_STATED EXERCISE_
Repeat only the lines running from the beginning of the material through the line that contains "white roof', 6)".

◇ ◇ ◇ ◇ ◇ ◇ ◇

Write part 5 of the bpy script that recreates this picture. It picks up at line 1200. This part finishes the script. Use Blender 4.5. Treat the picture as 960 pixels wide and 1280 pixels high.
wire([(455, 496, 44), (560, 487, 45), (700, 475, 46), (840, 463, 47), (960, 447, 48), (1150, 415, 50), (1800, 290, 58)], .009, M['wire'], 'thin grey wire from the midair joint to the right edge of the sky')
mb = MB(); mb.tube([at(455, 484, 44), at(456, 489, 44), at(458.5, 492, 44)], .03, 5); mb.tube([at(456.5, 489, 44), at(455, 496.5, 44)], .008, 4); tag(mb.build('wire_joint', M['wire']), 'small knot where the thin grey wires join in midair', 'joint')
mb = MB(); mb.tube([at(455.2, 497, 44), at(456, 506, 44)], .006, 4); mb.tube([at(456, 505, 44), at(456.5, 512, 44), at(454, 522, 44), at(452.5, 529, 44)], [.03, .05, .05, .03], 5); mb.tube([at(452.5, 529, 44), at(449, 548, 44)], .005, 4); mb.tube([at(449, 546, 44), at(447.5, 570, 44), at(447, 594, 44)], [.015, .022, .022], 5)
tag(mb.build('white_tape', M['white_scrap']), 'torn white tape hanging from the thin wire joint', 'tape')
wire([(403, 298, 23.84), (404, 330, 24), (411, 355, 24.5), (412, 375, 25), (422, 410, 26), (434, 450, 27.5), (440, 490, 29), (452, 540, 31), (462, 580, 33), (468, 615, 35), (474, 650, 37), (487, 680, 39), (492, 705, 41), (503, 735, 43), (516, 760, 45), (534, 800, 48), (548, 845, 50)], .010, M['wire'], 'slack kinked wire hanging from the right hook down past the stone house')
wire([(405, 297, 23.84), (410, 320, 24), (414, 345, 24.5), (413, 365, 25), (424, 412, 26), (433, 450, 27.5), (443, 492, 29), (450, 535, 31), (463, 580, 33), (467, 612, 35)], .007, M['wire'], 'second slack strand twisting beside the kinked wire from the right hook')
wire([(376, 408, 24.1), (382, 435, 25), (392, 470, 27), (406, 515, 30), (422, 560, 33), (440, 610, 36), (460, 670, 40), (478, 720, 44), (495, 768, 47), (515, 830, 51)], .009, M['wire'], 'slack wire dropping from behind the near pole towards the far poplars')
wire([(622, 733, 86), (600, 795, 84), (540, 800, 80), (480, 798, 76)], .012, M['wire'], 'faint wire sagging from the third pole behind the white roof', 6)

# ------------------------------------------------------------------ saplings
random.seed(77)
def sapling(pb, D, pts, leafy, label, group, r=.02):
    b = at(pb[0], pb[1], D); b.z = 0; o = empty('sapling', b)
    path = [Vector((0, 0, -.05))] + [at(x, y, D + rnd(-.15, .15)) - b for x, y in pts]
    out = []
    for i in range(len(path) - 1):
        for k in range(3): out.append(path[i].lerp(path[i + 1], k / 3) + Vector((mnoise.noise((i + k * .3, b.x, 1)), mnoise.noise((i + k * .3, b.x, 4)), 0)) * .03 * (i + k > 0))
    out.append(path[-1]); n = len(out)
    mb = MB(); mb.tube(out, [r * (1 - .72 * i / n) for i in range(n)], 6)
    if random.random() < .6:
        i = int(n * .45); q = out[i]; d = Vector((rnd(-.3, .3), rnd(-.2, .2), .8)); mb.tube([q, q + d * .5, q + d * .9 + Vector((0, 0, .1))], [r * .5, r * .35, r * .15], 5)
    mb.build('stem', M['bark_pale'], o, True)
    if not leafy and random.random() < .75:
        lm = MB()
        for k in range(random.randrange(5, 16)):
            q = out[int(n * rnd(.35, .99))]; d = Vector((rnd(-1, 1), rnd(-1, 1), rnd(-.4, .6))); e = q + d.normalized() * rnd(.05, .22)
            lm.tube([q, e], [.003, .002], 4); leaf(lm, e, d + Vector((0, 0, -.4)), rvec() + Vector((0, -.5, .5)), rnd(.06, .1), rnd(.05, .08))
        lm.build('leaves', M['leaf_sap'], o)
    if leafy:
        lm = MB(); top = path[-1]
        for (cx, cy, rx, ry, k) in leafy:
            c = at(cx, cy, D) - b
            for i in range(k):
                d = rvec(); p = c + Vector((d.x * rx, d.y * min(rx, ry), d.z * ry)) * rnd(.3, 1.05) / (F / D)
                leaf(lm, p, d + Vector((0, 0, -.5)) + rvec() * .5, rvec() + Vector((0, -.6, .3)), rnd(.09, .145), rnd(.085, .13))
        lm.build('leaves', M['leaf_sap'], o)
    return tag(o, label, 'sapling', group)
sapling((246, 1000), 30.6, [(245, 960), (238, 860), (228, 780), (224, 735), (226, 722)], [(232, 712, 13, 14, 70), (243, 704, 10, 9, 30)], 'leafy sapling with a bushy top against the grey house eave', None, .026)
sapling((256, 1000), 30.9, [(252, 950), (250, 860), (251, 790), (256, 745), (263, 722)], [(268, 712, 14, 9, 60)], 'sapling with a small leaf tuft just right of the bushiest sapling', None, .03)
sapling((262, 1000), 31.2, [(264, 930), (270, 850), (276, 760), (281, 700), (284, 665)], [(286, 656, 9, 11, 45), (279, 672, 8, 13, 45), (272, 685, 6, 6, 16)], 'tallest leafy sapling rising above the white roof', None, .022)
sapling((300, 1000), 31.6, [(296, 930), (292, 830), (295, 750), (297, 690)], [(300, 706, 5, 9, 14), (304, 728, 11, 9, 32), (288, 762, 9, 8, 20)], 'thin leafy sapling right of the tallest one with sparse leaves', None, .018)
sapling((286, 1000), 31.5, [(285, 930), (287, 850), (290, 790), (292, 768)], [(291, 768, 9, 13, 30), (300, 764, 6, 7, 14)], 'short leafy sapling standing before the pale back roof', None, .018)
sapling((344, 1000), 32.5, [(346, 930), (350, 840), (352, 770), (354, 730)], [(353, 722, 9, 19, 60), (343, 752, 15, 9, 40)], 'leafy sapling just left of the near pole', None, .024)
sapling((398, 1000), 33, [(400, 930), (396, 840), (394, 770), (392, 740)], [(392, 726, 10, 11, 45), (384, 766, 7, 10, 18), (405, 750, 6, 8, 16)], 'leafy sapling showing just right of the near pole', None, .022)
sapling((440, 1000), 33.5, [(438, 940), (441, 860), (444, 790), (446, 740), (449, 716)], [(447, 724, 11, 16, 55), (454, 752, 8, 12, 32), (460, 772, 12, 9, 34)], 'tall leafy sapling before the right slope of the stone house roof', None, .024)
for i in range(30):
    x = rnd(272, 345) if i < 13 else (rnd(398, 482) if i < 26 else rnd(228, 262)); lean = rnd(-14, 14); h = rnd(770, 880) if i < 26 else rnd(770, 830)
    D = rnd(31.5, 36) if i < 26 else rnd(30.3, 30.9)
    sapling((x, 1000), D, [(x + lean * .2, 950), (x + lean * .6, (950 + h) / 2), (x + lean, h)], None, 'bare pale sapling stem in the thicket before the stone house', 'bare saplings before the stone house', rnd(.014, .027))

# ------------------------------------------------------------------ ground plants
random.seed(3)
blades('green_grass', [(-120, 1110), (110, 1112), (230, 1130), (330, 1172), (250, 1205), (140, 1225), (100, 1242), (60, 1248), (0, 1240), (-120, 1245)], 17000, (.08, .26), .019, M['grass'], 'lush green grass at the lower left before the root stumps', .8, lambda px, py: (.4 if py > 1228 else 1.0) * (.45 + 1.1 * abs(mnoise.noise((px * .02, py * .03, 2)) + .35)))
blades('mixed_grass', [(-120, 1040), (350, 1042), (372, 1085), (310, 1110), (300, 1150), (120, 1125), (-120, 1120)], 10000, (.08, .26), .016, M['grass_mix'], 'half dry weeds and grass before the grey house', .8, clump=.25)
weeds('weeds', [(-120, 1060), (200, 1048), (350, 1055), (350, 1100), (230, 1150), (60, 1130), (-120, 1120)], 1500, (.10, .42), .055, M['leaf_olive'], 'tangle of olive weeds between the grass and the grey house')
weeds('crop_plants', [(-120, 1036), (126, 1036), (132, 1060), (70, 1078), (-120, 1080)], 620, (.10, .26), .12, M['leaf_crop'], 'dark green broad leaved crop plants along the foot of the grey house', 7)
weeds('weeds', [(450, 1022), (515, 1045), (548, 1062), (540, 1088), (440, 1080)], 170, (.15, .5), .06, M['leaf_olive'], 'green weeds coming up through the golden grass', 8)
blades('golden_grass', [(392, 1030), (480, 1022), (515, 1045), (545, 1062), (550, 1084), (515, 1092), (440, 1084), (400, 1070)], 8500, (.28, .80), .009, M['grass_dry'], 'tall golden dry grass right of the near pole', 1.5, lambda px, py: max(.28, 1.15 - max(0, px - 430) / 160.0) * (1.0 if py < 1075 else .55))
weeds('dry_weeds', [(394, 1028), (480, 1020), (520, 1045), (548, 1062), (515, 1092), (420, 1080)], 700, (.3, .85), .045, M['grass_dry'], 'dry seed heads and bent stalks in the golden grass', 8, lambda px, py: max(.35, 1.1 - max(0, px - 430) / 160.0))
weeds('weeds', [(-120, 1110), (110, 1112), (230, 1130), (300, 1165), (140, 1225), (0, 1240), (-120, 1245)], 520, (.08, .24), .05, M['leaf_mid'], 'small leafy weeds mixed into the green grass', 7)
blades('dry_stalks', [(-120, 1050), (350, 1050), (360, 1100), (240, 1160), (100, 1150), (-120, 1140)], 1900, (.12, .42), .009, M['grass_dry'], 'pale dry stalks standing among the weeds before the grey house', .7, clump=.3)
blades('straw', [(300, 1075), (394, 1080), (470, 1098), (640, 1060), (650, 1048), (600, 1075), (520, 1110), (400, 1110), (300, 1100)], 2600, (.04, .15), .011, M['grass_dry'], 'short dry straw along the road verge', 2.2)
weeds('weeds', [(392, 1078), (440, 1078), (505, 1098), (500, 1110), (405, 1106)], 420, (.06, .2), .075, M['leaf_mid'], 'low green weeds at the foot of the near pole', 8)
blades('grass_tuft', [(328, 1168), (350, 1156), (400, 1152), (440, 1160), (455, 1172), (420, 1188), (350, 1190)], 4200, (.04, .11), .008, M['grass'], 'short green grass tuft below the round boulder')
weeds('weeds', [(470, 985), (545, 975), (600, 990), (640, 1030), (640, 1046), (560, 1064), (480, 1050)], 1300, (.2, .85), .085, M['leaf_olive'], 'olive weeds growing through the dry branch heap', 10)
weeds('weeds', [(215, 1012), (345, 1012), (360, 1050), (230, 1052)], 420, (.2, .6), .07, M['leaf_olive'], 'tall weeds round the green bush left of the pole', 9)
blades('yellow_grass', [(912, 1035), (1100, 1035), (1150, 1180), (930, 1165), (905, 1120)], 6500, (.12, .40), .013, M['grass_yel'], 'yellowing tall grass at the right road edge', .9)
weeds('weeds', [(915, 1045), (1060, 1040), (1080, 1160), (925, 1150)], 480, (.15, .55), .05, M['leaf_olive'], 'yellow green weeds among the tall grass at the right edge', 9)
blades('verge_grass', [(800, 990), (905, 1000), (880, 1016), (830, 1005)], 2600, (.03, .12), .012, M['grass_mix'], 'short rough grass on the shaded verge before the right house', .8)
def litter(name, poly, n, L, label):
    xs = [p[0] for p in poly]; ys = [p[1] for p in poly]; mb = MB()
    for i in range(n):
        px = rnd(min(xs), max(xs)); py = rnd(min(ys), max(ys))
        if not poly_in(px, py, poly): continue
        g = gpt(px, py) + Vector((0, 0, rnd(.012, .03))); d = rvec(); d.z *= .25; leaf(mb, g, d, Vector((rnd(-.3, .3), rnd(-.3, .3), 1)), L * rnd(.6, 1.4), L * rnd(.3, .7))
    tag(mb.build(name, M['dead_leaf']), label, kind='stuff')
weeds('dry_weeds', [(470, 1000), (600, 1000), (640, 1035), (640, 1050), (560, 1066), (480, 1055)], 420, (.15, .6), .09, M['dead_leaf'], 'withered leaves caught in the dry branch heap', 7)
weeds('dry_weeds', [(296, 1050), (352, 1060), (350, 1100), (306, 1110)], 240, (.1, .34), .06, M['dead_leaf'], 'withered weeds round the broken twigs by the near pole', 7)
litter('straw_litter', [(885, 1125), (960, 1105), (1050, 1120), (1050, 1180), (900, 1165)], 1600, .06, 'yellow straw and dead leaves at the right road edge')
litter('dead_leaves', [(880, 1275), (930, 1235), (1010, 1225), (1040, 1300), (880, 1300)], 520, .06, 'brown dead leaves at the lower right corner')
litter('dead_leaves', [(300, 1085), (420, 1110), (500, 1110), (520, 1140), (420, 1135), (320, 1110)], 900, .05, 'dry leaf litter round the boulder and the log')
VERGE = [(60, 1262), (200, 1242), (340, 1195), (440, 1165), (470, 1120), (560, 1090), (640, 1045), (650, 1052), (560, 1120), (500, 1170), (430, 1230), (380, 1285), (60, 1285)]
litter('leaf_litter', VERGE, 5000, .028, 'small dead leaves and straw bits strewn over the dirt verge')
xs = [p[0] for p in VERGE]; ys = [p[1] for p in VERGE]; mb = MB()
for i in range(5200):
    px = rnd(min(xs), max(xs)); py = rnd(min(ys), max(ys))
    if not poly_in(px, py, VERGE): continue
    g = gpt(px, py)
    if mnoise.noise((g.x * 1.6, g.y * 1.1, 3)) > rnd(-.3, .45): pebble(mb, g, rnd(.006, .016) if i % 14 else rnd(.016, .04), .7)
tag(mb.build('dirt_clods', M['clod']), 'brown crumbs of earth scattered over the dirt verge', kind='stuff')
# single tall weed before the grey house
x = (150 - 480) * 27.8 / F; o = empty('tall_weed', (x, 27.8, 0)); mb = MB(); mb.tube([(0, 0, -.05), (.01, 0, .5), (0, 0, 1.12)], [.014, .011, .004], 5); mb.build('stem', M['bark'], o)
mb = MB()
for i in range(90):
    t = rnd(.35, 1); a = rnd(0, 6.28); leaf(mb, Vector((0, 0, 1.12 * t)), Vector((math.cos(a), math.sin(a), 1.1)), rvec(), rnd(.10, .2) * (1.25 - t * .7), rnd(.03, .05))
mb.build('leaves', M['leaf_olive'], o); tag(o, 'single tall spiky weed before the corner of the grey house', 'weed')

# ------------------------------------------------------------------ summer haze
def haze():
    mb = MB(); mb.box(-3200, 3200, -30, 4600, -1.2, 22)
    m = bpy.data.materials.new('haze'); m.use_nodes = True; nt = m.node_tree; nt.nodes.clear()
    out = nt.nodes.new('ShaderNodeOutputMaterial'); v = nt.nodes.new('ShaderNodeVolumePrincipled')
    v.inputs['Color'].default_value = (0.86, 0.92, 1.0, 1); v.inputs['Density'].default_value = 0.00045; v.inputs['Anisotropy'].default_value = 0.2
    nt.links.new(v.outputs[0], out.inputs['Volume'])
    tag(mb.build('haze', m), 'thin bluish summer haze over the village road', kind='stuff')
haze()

◇ ◇ ◇ ◇ ◇ ◇ ◇

_CORRECT OUTPUT_
Write part 5 of the bpy script that recreates this picture. It picks up at line 1200. This part finishes the script. Use Blender 4.5. Treat the picture as 960 pixels wide and 1280 pixels high.
wire([(455, 496, 44), (560, 487, 45), (700, 475, 46), (840, 463, 47), (960, 447, 48), (1150, 415, 50), (1800, 290, 58)], .009, M['wire'], 'thin grey wire from the midair joint to the right edge of the sky')
mb = MB(); mb.tube([at(455, 484, 44), at(456, 489, 44), at(458.5, 492, 44)], .03, 5); mb.tube([at(456.5, 489, 44), at(455, 496.5, 44)], .008, 4); tag(mb.build('wire_joint', M['wire']), 'small knot where the thin grey wires join in midair', 'joint')
mb = MB(); mb.tube([at(455.2, 497, 44), at(456, 506, 44)], .006, 4); mb.tube([at(456, 505, 44), at(456.5, 512, 44), at(454, 522, 44), at(452.5, 529, 44)], [.03, .05, .05, .03], 5); mb.tube([at(452.5, 529, 44), at(449, 548, 44)], .005, 4); mb.tube([at(449, 546, 44), at(447.5, 570, 44), at(447, 594, 44)], [.015, .022, .022], 5)
tag(mb.build('white_tape', M['white_scrap']), 'torn white tape hanging from the thin wire joint', 'tape')
wire([(403, 298, 23.84), (404, 330, 24), (411, 355, 24.5), (412, 375, 25), (422, 410, 26), (434, 450, 27.5), (440, 490, 29), (452, 540, 31), (462, 580, 33), (468, 615, 35), (474, 650, 37), (487, 680, 39), (492, 705, 41), (503, 735, 43), (516, 760, 45), (534, 800, 48), (548, 845, 50)], .010, M['wire'], 'slack kinked wire hanging from the right hook down past the stone house')
wire([(405, 297, 23.84), (410, 320, 24), (414, 345, 24.5), (413, 365, 25), (424, 412, 26), (433, 450, 27.5), (443, 492, 29), (450, 535, 31), (463, 580, 33), (467, 612, 35)], .007, M['wire'], 'second slack strand twisting beside the kinked wire from the right hook')
wire([(376, 408, 24.1), (382, 435, 25), (392, 470, 27), (406, 515, 30), (422, 560, 33), (440, 610, 36), (460, 670, 40), (478, 720, 44), (495, 768, 47), (515, 830, 51)], .009, M['wire'], 'slack wire dropping from behind the near pole towards the far poplars')
wire([(622, 733, 86), (600, 795, 84), (540, 800, 80), (480, 798, 76)], .012, M['wire'], 'faint wire sagging from the third pole behind the white roof', 6)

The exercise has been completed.